▶ TASK INSTRUCTIONS:
Print the listing below from its opening line through the line holding "return (f(r)*k, f(g)*k, f(b)*k, 1.0)", both ends included.

▶ DATA SHOWN:
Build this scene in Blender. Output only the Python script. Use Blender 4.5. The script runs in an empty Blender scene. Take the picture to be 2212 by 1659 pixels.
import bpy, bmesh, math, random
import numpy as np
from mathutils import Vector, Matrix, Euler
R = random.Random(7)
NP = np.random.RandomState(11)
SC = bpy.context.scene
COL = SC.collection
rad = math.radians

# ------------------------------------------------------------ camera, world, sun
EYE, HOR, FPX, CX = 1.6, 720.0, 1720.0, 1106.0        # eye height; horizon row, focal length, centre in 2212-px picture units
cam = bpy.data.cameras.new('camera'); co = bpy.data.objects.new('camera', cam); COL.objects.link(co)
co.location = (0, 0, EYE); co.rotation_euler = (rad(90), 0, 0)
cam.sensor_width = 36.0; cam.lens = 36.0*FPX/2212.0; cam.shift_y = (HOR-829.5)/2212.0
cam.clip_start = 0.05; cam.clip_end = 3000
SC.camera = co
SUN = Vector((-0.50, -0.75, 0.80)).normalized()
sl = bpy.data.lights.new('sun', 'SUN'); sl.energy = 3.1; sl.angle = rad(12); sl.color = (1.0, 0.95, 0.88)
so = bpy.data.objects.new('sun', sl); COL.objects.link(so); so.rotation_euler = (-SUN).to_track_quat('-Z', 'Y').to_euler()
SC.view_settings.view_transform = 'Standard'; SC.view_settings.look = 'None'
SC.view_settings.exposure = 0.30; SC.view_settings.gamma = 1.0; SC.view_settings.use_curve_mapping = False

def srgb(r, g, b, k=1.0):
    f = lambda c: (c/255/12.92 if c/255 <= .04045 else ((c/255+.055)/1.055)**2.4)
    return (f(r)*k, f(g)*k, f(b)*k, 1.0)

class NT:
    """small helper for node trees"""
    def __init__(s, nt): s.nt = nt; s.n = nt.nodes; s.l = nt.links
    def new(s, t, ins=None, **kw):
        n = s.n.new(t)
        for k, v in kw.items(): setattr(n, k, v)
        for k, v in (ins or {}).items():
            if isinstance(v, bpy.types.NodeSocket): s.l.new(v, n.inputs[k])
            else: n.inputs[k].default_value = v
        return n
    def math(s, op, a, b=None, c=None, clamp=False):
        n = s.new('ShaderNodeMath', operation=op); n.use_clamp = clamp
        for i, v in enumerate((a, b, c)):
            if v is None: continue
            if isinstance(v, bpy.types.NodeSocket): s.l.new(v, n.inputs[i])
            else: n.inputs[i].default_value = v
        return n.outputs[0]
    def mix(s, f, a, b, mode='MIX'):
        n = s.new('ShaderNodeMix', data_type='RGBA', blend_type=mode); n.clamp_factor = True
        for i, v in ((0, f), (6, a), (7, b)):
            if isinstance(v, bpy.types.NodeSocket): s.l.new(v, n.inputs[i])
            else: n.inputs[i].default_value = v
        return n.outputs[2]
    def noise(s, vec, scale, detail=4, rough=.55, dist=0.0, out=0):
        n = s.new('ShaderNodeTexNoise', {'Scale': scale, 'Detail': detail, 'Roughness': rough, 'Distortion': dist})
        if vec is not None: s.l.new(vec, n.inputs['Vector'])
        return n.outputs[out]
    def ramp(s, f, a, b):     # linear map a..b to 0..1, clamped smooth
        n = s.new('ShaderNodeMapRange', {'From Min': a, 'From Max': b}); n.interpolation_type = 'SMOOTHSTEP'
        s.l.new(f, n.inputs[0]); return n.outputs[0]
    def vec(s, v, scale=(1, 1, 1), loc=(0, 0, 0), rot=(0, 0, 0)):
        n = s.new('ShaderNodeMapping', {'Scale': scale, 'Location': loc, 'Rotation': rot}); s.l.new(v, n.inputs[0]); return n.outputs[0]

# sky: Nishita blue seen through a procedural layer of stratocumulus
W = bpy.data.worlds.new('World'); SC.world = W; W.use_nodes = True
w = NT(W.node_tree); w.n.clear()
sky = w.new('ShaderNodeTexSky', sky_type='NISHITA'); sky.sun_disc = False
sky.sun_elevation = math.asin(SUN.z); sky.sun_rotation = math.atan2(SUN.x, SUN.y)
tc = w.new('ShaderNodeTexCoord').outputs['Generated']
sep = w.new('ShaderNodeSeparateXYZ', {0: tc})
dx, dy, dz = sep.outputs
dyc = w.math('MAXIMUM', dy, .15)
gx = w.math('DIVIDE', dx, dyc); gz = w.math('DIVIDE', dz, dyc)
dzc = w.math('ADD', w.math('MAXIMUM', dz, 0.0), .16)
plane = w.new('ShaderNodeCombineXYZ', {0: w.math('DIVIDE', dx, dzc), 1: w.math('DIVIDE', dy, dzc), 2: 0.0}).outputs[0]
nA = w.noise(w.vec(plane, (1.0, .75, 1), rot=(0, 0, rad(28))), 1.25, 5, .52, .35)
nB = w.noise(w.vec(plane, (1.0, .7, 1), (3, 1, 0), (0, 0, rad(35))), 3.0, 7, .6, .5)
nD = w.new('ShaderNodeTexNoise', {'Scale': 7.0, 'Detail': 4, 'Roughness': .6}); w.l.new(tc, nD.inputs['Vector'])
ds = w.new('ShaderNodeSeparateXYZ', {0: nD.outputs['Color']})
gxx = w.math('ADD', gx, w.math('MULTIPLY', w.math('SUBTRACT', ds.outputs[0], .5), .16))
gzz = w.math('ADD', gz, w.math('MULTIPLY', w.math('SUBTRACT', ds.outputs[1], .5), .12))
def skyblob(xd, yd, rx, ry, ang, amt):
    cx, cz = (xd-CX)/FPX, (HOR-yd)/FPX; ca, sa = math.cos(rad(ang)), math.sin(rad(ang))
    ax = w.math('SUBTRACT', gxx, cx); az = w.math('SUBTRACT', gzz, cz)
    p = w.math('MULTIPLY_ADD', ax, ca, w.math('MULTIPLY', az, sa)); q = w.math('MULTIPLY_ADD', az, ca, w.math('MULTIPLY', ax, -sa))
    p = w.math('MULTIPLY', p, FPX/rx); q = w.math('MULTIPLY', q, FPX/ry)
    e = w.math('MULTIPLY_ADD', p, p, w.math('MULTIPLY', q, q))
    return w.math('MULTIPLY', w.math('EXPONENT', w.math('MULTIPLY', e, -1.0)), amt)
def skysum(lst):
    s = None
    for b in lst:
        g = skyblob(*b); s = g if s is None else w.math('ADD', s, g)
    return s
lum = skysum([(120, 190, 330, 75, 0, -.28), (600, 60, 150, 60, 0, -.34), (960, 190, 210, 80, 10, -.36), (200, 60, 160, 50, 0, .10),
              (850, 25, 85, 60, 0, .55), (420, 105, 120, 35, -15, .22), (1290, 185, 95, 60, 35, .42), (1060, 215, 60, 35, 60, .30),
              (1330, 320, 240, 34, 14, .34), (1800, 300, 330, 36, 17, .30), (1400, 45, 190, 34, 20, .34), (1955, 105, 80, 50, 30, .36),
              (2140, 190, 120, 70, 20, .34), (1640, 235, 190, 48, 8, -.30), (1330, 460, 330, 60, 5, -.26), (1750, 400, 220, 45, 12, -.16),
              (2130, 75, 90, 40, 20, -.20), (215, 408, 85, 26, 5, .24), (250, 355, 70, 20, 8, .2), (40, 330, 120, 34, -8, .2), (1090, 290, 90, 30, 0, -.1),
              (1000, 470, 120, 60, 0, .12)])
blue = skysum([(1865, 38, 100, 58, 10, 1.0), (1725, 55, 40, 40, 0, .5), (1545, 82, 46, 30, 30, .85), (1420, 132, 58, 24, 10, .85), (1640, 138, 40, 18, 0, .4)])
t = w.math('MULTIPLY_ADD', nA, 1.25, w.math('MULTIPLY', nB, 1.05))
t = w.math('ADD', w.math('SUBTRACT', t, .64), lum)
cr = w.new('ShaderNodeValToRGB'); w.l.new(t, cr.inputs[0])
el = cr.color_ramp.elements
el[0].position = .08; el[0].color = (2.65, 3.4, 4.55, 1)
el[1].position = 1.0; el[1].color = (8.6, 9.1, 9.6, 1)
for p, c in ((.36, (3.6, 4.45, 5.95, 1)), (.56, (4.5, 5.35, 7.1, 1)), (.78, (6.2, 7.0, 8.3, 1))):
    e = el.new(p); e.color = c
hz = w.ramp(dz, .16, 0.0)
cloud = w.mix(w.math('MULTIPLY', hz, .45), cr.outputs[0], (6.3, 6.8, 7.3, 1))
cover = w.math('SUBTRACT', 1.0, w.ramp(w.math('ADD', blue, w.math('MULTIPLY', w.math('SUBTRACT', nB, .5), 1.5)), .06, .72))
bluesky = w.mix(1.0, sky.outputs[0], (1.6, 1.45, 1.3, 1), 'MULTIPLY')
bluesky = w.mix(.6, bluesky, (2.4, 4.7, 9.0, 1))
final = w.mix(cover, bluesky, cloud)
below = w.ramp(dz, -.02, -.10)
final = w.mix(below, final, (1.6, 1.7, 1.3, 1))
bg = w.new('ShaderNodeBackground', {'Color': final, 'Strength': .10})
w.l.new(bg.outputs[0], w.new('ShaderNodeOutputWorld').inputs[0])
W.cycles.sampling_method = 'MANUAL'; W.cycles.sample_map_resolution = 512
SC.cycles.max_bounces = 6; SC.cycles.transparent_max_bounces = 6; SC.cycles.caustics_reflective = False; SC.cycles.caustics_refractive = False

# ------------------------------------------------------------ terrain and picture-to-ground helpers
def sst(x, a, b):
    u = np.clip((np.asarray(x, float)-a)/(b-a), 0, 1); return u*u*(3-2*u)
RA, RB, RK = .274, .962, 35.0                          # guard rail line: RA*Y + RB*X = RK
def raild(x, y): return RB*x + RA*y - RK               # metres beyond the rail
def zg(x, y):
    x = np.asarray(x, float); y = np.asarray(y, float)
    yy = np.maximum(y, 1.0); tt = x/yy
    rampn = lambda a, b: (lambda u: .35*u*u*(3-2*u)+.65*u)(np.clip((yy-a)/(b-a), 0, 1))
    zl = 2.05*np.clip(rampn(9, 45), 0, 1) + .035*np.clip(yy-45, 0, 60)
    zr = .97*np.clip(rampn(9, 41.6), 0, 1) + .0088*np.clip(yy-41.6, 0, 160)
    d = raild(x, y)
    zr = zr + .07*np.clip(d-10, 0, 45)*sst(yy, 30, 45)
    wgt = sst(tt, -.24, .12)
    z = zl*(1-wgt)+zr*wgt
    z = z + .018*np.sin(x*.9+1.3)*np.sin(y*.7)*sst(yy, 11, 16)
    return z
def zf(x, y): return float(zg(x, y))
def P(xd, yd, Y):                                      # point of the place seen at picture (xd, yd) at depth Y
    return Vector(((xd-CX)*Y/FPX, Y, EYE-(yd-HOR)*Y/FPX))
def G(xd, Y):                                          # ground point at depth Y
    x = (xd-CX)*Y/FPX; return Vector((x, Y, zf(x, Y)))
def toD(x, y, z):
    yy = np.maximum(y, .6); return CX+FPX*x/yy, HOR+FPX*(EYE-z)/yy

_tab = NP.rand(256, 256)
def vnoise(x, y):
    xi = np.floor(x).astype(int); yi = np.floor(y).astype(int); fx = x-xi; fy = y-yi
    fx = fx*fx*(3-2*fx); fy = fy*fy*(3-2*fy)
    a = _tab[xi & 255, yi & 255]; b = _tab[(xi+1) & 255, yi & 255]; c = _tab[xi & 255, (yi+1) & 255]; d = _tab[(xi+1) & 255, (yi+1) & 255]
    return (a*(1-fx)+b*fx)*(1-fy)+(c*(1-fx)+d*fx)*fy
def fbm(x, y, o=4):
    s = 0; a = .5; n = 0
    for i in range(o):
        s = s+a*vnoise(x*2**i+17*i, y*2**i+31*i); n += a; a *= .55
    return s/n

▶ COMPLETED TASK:
Build this scene in Blender. Output only the Python script. Use Blender 4.5. The script runs in an empty Blender scene. Take the picture to be 2212 by 1659 pixels.
import bpy, bmesh, math, random
import numpy as np
from mathutils import Vector, Matrix, Euler
R = random.Random(7)
NP = np.random.RandomState(11)
SC = bpy.context.scene
COL = SC.collection
rad = math.radians

# ------------------------------------------------------------ camera, world, sun
EYE, HOR, FPX, CX = 1.6, 720.0, 1720.0, 1106.0        # eye height; horizon row, focal length, centre in 2212-px picture units
cam = bpy.data.cameras.new('camera'); co = bpy.data.objects.new('camera', cam); COL.objects.link(co)
co.location = (0, 0, EYE); co.rotation_euler = (rad(90), 0, 0)
cam.sensor_width = 36.0; cam.lens = 36.0*FPX/2212.0; cam.shift_y = (HOR-829.5)/2212.0
cam.clip_start = 0.05; cam.clip_end = 3000
SC.camera = co
SUN = Vector((-0.50, -0.75, 0.80)).normalized()
sl = bpy.data.lights.new('sun', 'SUN'); sl.energy = 3.1; sl.angle = rad(12); sl.color = (1.0, 0.95, 0.88)
so = bpy.data.objects.new('sun', sl); COL.objects.link(so); so.rotation_euler = (-SUN).to_track_quat('-Z', 'Y').to_euler()
SC.view_settings.view_transform = 'Standard'; SC.view_settings.look = 'None'
SC.view_settings.exposure = 0.30; SC.view_settings.gamma = 1.0; SC.view_settings.use_curve_mapping = False

def srgb(r, g, b, k=1.0):
    f = lambda c: (c/255/12.92 if c/255 <= .04045 else ((c/255+.055)/1.055)**2.4)
    return (f(r)*k, f(g)*k, f(b)*k, 1.0)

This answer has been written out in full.